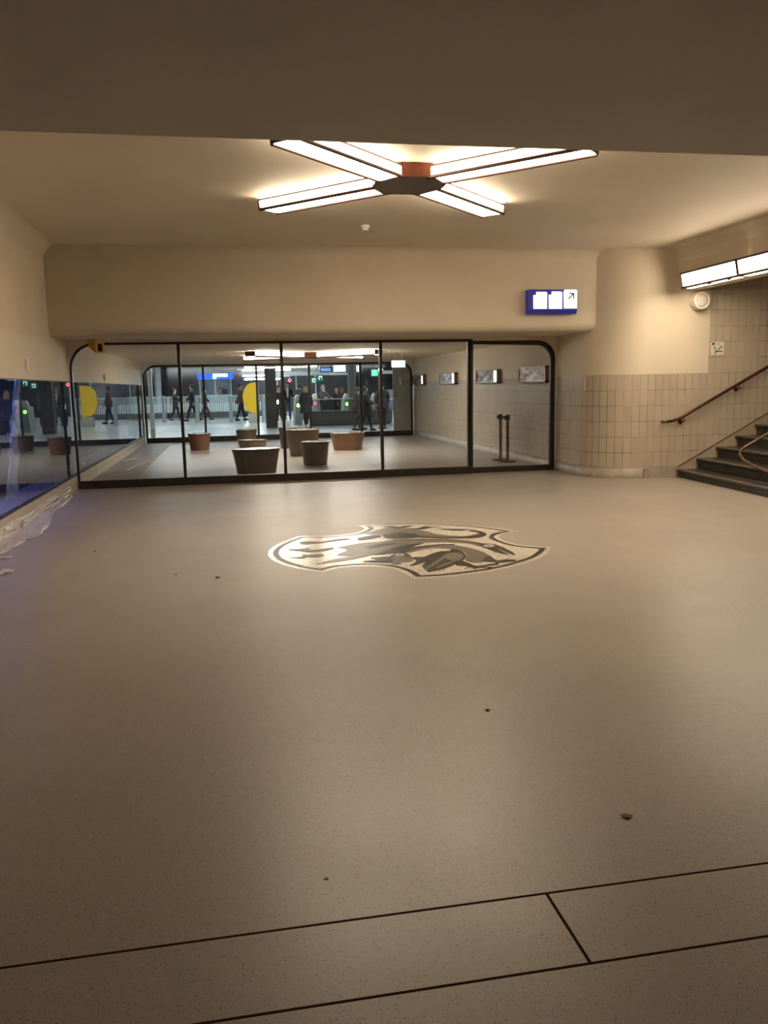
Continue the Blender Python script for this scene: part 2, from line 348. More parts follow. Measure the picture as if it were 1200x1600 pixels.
# ------------------------------------------------------------------ glass partitions
def rounded(x0, x1, z0, z1, rl, rr):
    p = [(x0, z0)]
    p += ([(x0+rl-rl*math.cos(math.radians(a)), z1-rl+rl*math.sin(math.radians(a))) for a in range(0, 91, 9)] if rl else [(x0, z1)])
    p += ([(x1-rr+rr*math.sin(math.radians(a)), z1-rr+rr*math.cos(math.radians(a))) for a in range(0, 91, 9)] if rr else [(x1, z1)])
    p += [(x1, z0)]
    return p
def inset_open(p, d):
    """inset a left-bottom..right-bottom outline inwards (clockwise path)"""
    out = []
    for i, q in enumerate(p):
        a = Vector(p[max(i-1, 0)]); b = Vector(p[min(i+1, len(p)-1)]); t = (b-a).normalized(); nrm = Vector((t.y, -t.x))
        m = 1.0
        if 0 < i < len(p)-1:
            t1 = (Vector(q)-a).normalized(); t2 = (b-Vector(q)).normalized(); c = max(0.3, math.sqrt(max(0.0, (1+t1.dot(t2))/2))); m = 1/c
        out.append((q[0]+nrm.x*d*m, q[1]+nrm.y*d*m))
    return out
def hoop(bm, outer, d, y0, y1):
    inner = inset_open(outer, d)
    R = []
    for (a, b), (c, e) in zip(outer, inner):
        R.append([bm.verts.new((a, y0, b)), bm.verts.new((a, y1, b)), bm.verts.new((c, y1, e)), bm.verts.new((c, y0, e))])
    for A, B in zip(R, R[1:]):
        for k in range(4): bm.faces.new((A[k], A[(k+1) % 4], B[(k+1) % 4], B[k]))
    bm.faces.new(R[0]); bm.faces.new(R[-1][::-1])
    return bm
def pane_poly(bm, poly, y0, y1):
    A = [bm.verts.new((a, y0, b)) for a, b in poly]; B = [bm.verts.new((a, y1, b)) for a, b in poly]; n = len(A)
    bm.faces.new(A); bm.faces.new(B[::-1])
    for i in range(n): bm.faces.new((A[i], B[i], B[(i+1) % n], A[(i+1) % n]))
    return bm
def partition(root, y, x0, x1, z1, rl, rr, mull, base, fw, mw, t=0.035):
    out = rounded(x0, x1, 0.0, z1, rl, rr)
    link('frame', hoop(BM(), out, fw, y-t, y+t), black_metal, root)
    link('base_rail', bx(x0+fw*0.5, y-t-0.015, 0, x1-fw*0.5, y+t+0.015, base), black_metal, root, bevel=0.004)
    for x in mull: link('mullion', bx(x-mw/2, y-t, base, x+mw/2, y+t, z1-fw*0.5), black_metal, root)
    inn = inset_open(out, fw*0.5)
    xs = [inn[0][0]]+list(mull)+[inn[-1][0]]
    for i, (a, b) in enumerate(zip(xs, xs[1:])):
        top = [q for q in inn[1:-1] if a <= q[0] <= b] if (i == 0 and rl) or (i == len(xs)-2 and rr) else []
        zt = z1-fw*0.5
        if i == 0 and rl: poly = [(a, base)]+[q for q in inn[1:-1] if q[0] < b]+[(b, zt), (b, base)]
        elif i == len(xs)-2 and rr: poly = [(a, base), (a, zt)]+[q for q in inn[1:-1] if q[0] > a]+[(b, base)]
        else: poly = [(a, base), (a, zt), (b, zt), (b, base)]
        # drop points that repeat
        pp = [poly[0]]
        for q in poly[1:]:
            if (Vector(q)-Vector(pp[-1])).length > 1e-4: pp.append(q)
        link('pane', pane_poly(BM(), pp, y-0.006, y+0.006), clear_glass, root)
def filler(x0, x1, z1, rl, rr, ztop, y, t, label):
    out = rounded(x0, x1, 0.0, z1, rl, rr)[1:-1]; bm = BM()
    top = [(a, ztop) for a, b in out]
    R_ = [[bm.verts.new((a, y-t, b)), bm.verts.new((a, y+t, b)), bm.verts.new((c, y+t, e)), bm.verts.new((c, y-t, e))] for (a, b), (c, e) in zip(out, top)]
    for A, B in zip(R_, R_[1:]):
        for k in range(4): bm.faces.new((A[k], A[(k+1) % 4], B[(k+1) % 4], B[k]))
    bm.faces.new(R_[0]); bm.faces.new(R_[-1][::-1])
    st(link('trim_head', bm, plaster), label, 'trim')
filler(XL+0.0, 4.32, 2.385, 0.42, 0, ZS+0.02, YG, 0.03, 'plaster infill over the near glass partition')
filler(4.28, XR+0.0, 2.355, 0, 0.36, ZS+0.02, YG+0.08, 0.03, 'plaster infill over the glass door')
filler(XL+0.0, XR+0.0, 2.355, 0.42, 0.44, ZS+0.02, YF, 0.03, 'plaster infill over the far glass partition')
w1 = st(thing('window_1', 'black framed glass partition with four tall panes and a rounded left corner', 'window'))
partition(w1, YG, XL+0.02, 4.32, 2.39, 0.42, 0, [-0.757, 0.945, 2.66], 0.13, 0.036, 0.05)
d1 = st(thing('door_1', 'black framed glass door with a rounded right corner beside the tiled wall', 'door'))
partition(d1, YG+0.08, 4.25, 5.90, 2.36, 0, 0.34, [], 0.10, 0.085, 0.05)
w2 = st(thing('window_2', 'far black framed glass partition between waiting room and concourse', 'window'))
partition(w2, YF, XL+0.03, XR-0.03, 2.36, 0.40, 0.42, [-0.69, 0.93, 2.57, 4.2], 0.16, 0.06, 0.065)
d2 = st(thing('door_2', 'grey metal door leaf at the right end of the far glass partition', 'door'))
link('door_leaf', bx(5.27, YF+0.05, 0.14, 5.85, YF+0.09, 2.22), vary(mat('grey_door_paint', (0.33, 0.32, 0.32), 0.5), (0.30, 0.29, 0.29), 3), d2, bevel=0.003)
bm = BM(); tube(bm, [(5.36, YF+0.06, 1.40), (5.36, YF+0.0, 1.40), (5.36, YF, 1.25), (5.36, YF+0.06, 1.25)], 0.012, 8)
link('door_handle', bm, black_plastic, d2)
bm = BM(); box(bm, 5.33, YF+0.03, 1.19, 5.39, YF+0.05, 1.46); link('handle_plate', bm, grey_metal, d2)
for zz in (1.90,):
    for xx in (5.69, 5.78):
        link('reflection_bar', bx(xx, YF+0.03, zz-0.09, xx+0.025, YF+0.05, zz+0.09), pale_metal, d2)  # pale bars stand in for two bright upright reflections on the door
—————
WRITTEN PROBLEM
All the lines above are to be reproduced exactly, except the pictures.

ANSWER FOR THE TASK
Continue the Blender Python script for this scene: part 2, from line 348. More parts follow. Measure the picture as if it were 1200x1600 pixels.
# ------------------------------------------------------------------ glass partitions
def rounded(x0, x1, z0, z1, rl, rr):
    p = [(x0, z0)]
    p += ([(x0+rl-rl*math.cos(math.radians(a)), z1-rl+rl*math.sin(math.radians(a))) for a in range(0, 91, 9)] if rl else [(x0, z1)])
    p += ([(x1-rr+rr*math.sin(math.radians(a)), z1-rr+rr*math.cos(math.radians(a))) for a in range(0, 91, 9)] if rr else [(x1, z1)])
    p += [(x1, z0)]
    return p
def inset_open(p, d):
    """inset a left-bottom..right-bottom outline inwards (clockwise path)"""
    out = []
    for i, q in enumerate(p):
        a = Vector(p[max(i-1, 0)]); b = Vector(p[min(i+1, len(p)-1)]); t = (b-a).normalized(); nrm = Vector((t.y, -t.x))
        m = 1.0
        if 0 < i < len(p)-1:
            t1 = (Vector(q)-a).normalized(); t2 = (b-Vector(q)).normalized(); c = max(0.3, math.sqrt(max(0.0, (1+t1.dot(t2))/2))); m = 1/c
        out.append((q[0]+nrm.x*d*m, q[1]+nrm.y*d*m))
    return out
def hoop(bm, outer, d, y0, y1):
    inner = inset_open(outer, d)
    R = []
    for (a, b), (c, e) in zip(outer, inner):
        R.append([bm.verts.new((a, y0, b)), bm.verts.new((a, y1, b)), bm.verts.new((c, y1, e)), bm.verts.new((c, y0, e))])
    for A, B in zip(R, R[1:]):
        for k in range(4): bm.faces.new((A[k], A[(k+1) % 4], B[(k+1) % 4], B[k]))
    bm.faces.new(R[0]); bm.faces.new(R[-1][::-1])
    return bm
def pane_poly(bm, poly, y0, y1):
    A = [bm.verts.new((a, y0, b)) for a, b in poly]; B = [bm.verts.new((a, y1, b)) for a, b in poly]; n = len(A)
    bm.faces.new(A); bm.faces.new(B[::-1])
    for i in range(n): bm.faces.new((A[i], B[i], B[(i+1) % n], A[(i+1) % n]))
    return bm
def partition(root, y, x0, x1, z1, rl, rr, mull, base, fw, mw, t=0.035):
    out = rounded(x0, x1, 0.0, z1, rl, rr)
    link('frame', hoop(BM(), out, fw, y-t, y+t), black_metal, root)
    link('base_rail', bx(x0+fw*0.5, y-t-0.015, 0, x1-fw*0.5, y+t+0.015, base), black_metal, root, bevel=0.004)
    for x in mull: link('mullion', bx(x-mw/2, y-t, base, x+mw/2, y+t, z1-fw*0.5), black_metal, root)
    inn = inset_open(out, fw*0.5)
    xs = [inn[0][0]]+list(mull)+[inn[-1][0]]
    for i, (a, b) in enumerate(zip(xs, xs[1:])):
        top = [q for q in inn[1:-1] if a <= q[0] <= b] if (i == 0 and rl) or (i == len(xs)-2 and rr) else []
        zt = z1-fw*0.5
        if i == 0 and rl: poly = [(a, base)]+[q for q in inn[1:-1] if q[0] < b]+[(b, zt), (b, base)]
        elif i == len(xs)-2 and rr: poly = [(a, base), (a, zt)]+[q for q in inn[1:-1] if q[0] > a]+[(b, base)]
        else: poly = [(a, base), (a, zt), (b, zt), (b, base)]
        # drop points that repeat
        pp = [poly[0]]
        for q in poly[1:]:
            if (Vector(q)-Vector(pp[-1])).length > 1e-4: pp.append(q)
        link('pane', pane_poly(BM(), pp, y-0.006, y+0.006), clear_glass, root)
def filler(x0, x1, z1, rl, rr, ztop, y, t, label):
    out = rounded(x0, x1, 0.0, z1, rl, rr)[1:-1]; bm = BM()
    top = [(a, ztop) for a, b in out]
    R_ = [[bm.verts.new((a, y-t, b)), bm.verts.new((a, y+t, b)), bm.verts.new((c, y+t, e)), bm.verts.new((c, y-t, e))] for (a, b), (c, e) in zip(out, top)]
    for A, B in zip(R_, R_[1:]):
        for k in range(4): bm.faces.new((A[k], A[(k+1) % 4], B[(k+1) % 4], B[k]))
    bm.faces.new(R_[0]); bm.faces.new(R_[-1][::-1])
    st(link('trim_head', bm, plaster), label, 'trim')
filler(XL+0.0, 4.32, 2.385, 0.42, 0, ZS+0.02, YG, 0.03, 'plaster infill over the near glass partition')
filler(4.28, XR+0.0, 2.355, 0, 0.36, ZS+0.02, YG+0.08, 0.03, 'plaster infill over the glass door')
filler(XL+0.0, XR+0.0, 2.355, 0.42, 0.44, ZS+0.02, YF, 0.03, 'plaster infill over the far glass partition')
w1 = st(thing('window_1', 'black framed glass partition with four tall panes and a rounded left corner', 'window'))
partition(w1, YG, XL+0.02, 4.32, 2.39, 0.42, 0, [-0.757, 0.945, 2.66], 0.13, 0.036, 0.05)
d1 = st(thing('door_1', 'black framed glass door with a rounded right corner beside the tiled wall', 'door'))
partition(d1, YG+0.08, 4.25, 5.90, 2.36, 0, 0.34, [], 0.10, 0.085, 0.05)
w2 = st(thing('window_2', 'far black framed glass partition between waiting room and concourse', 'window'))
partition(w2, YF, XL+0.03, XR-0.03, 2.36, 0.40, 0.42, [-0.69, 0.93, 2.57, 4.2], 0.16, 0.06, 0.065)
d2 = st(thing('door_2', 'grey metal door leaf at the right end of the far glass partition', 'door'))
link('door_leaf', bx(5.27, YF+0.05, 0.14, 5.85, YF+0.09, 2.22), vary(mat('grey_door_paint', (0.33, 0.32, 0.32), 0.5), (0.30, 0.29, 0.29), 3), d2, bevel=0.003)
bm = BM(); tube(bm, [(5.36, YF+0.06, 1.40), (5.36, YF+0.0, 1.40), (5.36, YF, 1.25), (5.36, YF+0.06, 1.25)], 0.012, 8)
link('door_handle', bm, black_plastic, d2)
bm = BM(); box(bm, 5.33, YF+0.03, 1.19, 5.39, YF+0.05, 1.46); link('handle_plate', bm, grey_metal, d2)
for zz in (1.90,):
    for xx in (5.69, 5.78):
        link('reflection_bar', bx(xx, YF+0.03, zz-0.09, xx+0.025, YF+0.05, zz+0.09), pale_metal, d2)  # pale bars stand in for two bright upright reflections on the door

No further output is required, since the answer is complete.